A note about implementation

Most of these features can be implemented in terms of opcheck functions possibly coupled scrubbing triggered by and end of scope hook. Some of them are static checks at use time. A few others require more drastic measures. For related modules see indirect, Safe, Sys::Protect, and Devel::TypeCheck to name but a few

I also see a niche for modules that implement alternatives to built in features, disabling the core feature and providing a better alternative that replaces it instead of coexisting with it. This is the next step in exploratory language evolution as led by Devel::Declare.

The difficulty of modernizing Perl 5's internals is the overwhelming amount of orthogonal concerns whenever you try to implement something. Instead of trying to take care of these problems we could make it possible for the user to promise they won't be an issue. It's not ideal, but it's better than nothing at all.

The distant future

If this sort of opt-out framework turns out to be successful, there's no reason why use 5.20.0 couldn't disable some of the more regrettable features by default, so that you have to explicitly ask for them instead. This effectively makes Perl's cost model per-per-use, instead of always pay.

This would also increase the likelihood that people stop using such features in new code, and therefore the decision making aspects of the feature deprecation process would be easier to reason about.
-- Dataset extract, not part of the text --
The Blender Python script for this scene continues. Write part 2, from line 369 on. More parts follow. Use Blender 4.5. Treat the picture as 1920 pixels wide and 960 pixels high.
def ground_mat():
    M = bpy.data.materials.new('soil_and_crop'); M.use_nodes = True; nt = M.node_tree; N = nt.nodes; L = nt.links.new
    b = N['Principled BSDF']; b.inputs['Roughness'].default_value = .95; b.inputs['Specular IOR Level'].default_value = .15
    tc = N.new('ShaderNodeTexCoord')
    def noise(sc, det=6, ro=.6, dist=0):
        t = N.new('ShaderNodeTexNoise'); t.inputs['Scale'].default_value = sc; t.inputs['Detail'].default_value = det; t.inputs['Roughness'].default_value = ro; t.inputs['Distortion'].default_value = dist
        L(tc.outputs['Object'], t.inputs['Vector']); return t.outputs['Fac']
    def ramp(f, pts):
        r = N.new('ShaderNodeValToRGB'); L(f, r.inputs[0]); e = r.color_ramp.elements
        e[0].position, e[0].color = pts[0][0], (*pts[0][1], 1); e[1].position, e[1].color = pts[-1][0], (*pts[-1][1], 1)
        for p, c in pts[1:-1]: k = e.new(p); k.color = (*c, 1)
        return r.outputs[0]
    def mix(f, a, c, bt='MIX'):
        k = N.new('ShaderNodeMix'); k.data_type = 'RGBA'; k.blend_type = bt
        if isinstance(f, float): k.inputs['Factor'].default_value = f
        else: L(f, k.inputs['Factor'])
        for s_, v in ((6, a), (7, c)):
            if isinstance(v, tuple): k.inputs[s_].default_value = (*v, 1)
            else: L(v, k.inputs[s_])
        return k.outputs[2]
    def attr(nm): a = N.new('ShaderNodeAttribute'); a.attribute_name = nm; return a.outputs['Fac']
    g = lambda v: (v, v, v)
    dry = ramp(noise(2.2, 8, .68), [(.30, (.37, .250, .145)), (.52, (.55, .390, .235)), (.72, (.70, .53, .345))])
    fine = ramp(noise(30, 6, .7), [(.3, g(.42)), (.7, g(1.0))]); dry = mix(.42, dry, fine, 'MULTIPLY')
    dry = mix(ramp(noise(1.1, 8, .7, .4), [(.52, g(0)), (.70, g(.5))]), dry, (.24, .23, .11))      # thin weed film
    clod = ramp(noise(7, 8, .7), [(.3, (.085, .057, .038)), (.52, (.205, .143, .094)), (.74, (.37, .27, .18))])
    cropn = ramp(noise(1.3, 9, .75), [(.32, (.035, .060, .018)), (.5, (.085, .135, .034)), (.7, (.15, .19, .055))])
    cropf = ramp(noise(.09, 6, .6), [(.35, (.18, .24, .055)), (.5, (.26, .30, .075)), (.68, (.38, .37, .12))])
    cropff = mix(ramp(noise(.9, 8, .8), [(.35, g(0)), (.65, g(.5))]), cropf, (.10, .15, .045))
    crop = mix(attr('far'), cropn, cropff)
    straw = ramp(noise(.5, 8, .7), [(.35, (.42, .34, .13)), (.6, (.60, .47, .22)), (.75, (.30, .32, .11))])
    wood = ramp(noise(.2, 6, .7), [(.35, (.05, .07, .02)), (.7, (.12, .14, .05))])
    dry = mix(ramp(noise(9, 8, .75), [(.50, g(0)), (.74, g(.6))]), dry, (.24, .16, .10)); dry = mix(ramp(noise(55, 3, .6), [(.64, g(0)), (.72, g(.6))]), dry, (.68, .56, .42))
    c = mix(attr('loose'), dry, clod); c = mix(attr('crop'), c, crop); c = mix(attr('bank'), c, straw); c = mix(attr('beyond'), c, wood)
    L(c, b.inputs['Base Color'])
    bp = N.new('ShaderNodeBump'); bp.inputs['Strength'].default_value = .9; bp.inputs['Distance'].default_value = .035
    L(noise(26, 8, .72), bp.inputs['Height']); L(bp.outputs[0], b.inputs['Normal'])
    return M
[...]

Secondly, and perhaps more importantly, it would be possible to try for alternative implementations of Perl 5 with shorter termed deliverables.

Compiling a restricted subset of Perl to other languages (for instance client side JavaScript, different bytecodes, adding JIT support, etc) is a much easier task than implementing the language as a whole. If more feature restricted Perl code would be written and released on the CPAN, investments in such projects would be able to produce useful results sooner, and have clearer indications of progress.